The alleged collusion between big steelmakers and personnel of the Department of Trade and Industry (DTI) and the Bureau of Customs (BOC) has caused the proliferation of substandard steel products smuggled into the country, a lawmaker said on Thursday.
Certain personnel of both the DTI and the BOC may be profiting from this illicit enterprise, warned Agusan del Norte 1st District Rep. Lawrence Lemuel Fortun, who called for an inquiry on the use of “substandard” steel bars in high-rise projects in House Resolution No. 379.
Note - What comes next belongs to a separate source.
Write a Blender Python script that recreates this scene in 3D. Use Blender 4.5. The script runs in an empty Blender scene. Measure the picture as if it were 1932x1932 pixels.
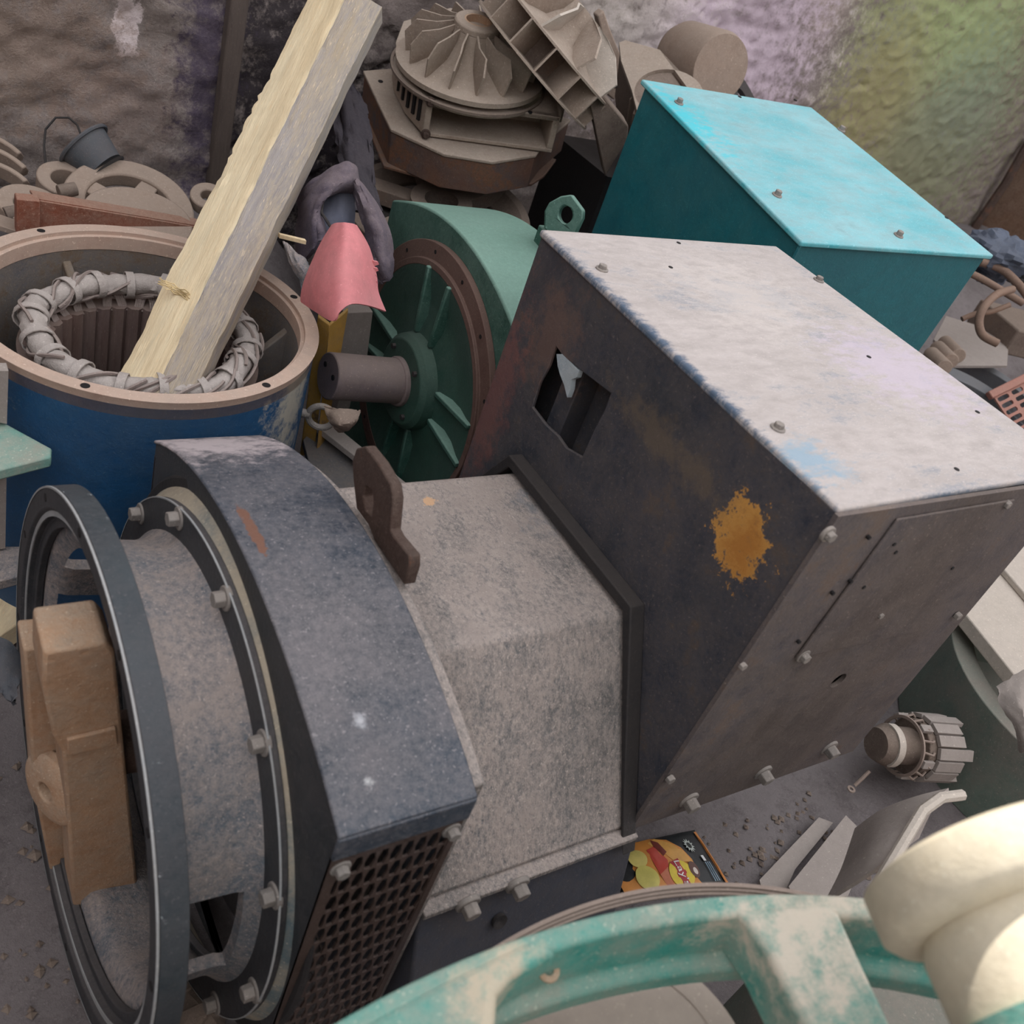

“The sale is posing grave threats on the lives and properties of Filipinos and muddling the integrity of the government’s ‘Build, build, build’ program,” the lawmaker said, adding that it also “deprives the government billions of pesos in taxes and penalties for import misdeclarations.”
Structural engineer Emilio Morales, in his 2010 study, said the National Structural Code imposed limitations on the use of quench-tempered (QT) or thermodynamically tested steel bars since these materials could not be subjected to bending, welding, threading or galvanizing.
“This poses a high risk when used in the construction of high-rise buildings and can submit to failure when subjected… (to) a high-intensity earthquake,” Morales said.
Such QT steel bars may be used only for low- to medium-rise buildings and “nonsensitive” structures such as fences and roads.
In his resolution, Fortun expressed suspicion that the collapse of Chuzon Supermarket in Porac, Pampanga, on April 22, following a 6.1-magnitude earthquake, was caused by the use of QT steel bars.